-- begin --

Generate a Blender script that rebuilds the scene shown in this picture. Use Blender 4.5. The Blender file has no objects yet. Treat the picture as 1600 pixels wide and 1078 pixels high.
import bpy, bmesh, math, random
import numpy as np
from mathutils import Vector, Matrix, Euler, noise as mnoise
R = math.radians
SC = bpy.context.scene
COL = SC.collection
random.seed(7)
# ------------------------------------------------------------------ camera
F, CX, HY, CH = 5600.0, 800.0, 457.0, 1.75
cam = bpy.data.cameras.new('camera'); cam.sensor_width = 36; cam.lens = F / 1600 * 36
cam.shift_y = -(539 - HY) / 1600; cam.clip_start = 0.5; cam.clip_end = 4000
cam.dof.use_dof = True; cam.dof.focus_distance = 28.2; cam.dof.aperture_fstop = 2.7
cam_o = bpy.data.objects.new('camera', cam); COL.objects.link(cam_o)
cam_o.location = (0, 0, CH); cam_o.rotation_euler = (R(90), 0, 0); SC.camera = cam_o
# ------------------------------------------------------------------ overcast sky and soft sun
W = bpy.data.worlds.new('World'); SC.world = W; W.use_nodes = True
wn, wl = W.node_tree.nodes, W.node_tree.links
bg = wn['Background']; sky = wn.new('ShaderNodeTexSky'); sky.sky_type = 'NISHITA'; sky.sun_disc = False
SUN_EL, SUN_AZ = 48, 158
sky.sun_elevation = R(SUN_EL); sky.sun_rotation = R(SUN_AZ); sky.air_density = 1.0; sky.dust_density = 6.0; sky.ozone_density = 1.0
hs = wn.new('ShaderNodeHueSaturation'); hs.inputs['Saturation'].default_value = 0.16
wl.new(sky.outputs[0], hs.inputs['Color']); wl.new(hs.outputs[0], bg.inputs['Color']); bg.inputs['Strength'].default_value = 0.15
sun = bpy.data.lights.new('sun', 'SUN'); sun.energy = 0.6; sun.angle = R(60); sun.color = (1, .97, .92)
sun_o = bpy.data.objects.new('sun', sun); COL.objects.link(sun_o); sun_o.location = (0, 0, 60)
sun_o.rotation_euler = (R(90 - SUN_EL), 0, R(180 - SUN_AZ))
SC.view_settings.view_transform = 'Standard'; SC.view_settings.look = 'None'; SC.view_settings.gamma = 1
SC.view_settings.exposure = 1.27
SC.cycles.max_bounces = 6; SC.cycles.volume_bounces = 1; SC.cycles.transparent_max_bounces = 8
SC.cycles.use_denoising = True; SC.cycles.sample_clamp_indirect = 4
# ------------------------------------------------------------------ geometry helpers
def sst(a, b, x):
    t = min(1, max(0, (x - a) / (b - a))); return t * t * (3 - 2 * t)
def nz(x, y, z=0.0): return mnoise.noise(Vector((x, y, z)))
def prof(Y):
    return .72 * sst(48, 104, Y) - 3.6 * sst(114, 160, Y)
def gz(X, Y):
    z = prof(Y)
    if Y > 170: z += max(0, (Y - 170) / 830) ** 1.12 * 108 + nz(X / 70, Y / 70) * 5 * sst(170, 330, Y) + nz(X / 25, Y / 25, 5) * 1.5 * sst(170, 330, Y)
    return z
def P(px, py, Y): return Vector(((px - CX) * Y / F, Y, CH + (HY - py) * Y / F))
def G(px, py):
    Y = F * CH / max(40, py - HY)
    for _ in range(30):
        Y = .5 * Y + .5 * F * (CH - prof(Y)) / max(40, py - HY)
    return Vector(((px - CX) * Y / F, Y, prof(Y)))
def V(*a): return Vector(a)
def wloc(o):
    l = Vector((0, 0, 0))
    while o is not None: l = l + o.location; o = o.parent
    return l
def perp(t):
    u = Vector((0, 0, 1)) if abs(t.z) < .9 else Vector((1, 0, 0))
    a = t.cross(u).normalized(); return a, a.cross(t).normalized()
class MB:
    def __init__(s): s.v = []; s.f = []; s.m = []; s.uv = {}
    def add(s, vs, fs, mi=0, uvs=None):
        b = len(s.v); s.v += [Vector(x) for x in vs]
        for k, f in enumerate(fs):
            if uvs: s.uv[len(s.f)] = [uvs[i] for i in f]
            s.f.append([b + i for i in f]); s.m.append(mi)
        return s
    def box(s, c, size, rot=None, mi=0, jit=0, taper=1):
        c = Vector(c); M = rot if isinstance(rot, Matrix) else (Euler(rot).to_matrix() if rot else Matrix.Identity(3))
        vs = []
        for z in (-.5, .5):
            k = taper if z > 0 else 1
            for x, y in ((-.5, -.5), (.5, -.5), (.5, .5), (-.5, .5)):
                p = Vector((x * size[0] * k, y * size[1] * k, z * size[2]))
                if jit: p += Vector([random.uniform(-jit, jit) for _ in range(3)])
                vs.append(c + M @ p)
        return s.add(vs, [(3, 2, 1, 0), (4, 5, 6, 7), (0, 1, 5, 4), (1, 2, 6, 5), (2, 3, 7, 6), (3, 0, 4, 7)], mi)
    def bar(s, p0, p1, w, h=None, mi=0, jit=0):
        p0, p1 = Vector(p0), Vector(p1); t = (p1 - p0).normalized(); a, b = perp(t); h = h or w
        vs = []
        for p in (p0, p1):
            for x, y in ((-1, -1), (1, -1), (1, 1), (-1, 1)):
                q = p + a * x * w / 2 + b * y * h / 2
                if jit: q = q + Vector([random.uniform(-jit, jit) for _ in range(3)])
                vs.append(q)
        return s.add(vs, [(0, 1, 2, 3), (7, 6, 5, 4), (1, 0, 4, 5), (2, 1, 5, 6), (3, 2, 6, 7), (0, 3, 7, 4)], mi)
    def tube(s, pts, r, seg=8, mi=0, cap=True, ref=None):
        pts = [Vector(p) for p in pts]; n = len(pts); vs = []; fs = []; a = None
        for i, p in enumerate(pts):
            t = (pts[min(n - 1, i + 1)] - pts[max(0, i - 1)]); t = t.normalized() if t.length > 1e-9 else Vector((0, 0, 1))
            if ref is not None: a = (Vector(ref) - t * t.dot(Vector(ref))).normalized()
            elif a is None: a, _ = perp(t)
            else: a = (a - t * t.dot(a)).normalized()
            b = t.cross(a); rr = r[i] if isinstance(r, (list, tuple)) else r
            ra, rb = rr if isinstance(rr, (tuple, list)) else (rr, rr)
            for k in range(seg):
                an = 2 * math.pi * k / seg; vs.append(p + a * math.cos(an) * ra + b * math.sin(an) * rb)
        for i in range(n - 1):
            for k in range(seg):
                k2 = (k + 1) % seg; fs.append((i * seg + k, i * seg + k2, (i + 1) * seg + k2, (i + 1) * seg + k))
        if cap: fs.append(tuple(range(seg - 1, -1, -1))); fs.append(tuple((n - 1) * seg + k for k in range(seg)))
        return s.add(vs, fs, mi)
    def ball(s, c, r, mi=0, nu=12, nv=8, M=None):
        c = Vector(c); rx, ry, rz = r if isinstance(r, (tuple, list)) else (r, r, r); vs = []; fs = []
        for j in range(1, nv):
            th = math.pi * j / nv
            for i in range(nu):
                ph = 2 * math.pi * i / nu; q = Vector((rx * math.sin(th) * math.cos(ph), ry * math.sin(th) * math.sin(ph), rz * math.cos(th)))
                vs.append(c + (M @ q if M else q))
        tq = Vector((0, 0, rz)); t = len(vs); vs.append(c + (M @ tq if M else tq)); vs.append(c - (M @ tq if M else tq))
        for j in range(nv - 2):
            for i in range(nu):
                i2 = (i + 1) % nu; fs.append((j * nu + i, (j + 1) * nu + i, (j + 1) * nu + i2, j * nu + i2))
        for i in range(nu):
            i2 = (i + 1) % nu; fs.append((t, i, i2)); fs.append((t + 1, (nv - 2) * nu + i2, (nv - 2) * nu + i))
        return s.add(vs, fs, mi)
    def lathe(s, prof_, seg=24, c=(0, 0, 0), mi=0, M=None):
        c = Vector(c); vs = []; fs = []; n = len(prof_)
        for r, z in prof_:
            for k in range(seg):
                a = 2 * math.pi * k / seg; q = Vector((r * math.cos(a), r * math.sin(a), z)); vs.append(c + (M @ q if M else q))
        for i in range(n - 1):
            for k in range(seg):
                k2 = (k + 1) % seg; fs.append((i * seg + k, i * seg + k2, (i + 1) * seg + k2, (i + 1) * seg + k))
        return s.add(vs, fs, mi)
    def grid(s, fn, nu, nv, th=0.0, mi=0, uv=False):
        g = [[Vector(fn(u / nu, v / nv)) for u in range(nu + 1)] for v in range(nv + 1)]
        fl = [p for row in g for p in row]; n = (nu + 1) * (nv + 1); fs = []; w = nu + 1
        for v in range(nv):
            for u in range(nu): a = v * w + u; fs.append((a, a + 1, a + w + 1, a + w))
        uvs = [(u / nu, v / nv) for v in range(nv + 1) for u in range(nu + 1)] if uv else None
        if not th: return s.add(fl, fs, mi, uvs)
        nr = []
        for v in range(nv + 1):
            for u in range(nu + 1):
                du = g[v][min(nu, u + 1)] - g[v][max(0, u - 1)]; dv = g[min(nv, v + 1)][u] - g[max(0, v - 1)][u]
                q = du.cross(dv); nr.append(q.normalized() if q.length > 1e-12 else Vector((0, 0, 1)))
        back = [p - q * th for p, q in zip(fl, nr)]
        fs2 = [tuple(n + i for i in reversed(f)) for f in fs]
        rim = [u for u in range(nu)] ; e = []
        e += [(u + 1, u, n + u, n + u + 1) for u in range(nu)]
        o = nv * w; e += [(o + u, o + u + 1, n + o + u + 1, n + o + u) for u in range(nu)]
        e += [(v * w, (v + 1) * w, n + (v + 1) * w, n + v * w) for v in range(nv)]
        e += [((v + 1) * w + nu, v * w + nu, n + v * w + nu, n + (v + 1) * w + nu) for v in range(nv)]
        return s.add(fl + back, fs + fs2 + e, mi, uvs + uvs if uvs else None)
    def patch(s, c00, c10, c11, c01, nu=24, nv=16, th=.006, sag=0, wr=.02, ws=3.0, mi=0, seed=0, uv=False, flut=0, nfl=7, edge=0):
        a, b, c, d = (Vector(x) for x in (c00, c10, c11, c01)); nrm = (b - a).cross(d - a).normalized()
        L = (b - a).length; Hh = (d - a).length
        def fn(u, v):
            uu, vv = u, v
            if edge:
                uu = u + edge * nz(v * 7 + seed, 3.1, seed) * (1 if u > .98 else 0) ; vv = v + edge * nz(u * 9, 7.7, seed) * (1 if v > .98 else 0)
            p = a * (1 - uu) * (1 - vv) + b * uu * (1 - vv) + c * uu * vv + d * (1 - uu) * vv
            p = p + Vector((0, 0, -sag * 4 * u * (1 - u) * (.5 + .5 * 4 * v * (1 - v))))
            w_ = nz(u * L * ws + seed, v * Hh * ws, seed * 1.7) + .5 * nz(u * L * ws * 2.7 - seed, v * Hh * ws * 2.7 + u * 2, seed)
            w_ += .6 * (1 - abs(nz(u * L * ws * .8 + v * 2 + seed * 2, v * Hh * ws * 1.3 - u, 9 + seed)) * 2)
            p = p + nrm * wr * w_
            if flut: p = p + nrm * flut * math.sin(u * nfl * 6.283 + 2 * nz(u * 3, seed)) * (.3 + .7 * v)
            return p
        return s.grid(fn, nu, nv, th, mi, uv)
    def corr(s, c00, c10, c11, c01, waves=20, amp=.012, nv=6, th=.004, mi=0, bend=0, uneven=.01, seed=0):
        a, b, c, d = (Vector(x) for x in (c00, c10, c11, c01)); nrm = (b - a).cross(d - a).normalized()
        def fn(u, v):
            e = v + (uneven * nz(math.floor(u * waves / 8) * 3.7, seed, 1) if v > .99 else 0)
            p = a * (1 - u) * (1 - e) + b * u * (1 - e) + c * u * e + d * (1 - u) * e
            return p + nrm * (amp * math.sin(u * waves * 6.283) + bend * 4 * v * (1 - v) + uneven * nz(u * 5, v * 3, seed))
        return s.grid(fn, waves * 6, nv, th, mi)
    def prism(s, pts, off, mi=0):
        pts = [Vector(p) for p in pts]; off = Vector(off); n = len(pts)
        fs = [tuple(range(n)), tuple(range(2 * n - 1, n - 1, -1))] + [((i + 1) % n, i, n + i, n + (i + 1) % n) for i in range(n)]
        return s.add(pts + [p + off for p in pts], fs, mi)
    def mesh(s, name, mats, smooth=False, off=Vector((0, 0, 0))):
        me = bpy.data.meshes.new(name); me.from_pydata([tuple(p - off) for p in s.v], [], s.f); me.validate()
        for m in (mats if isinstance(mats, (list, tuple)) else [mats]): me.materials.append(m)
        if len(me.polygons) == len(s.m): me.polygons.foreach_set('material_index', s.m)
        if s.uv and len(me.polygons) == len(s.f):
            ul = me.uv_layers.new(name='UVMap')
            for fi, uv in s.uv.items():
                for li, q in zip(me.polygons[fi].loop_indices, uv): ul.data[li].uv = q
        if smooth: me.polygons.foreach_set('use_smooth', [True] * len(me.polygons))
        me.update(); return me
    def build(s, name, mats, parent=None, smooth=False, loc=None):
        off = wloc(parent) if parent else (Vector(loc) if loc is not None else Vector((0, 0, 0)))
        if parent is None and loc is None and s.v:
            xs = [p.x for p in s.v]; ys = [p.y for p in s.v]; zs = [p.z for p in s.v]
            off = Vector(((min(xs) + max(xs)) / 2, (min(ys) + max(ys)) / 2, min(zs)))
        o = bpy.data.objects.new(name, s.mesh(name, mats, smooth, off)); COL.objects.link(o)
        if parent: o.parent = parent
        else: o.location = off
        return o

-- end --

What you are asked to do:
Filter the listing above for the string "scene" and copy every matching line.

Solution:
Generate a Blender script that rebuilds the scene shown in this picture. Use Blender 4.5. The Blender file has no objects yet. Treat the picture as 1600 pixels wide and 1078 pixels high.
SC = bpy.context.scene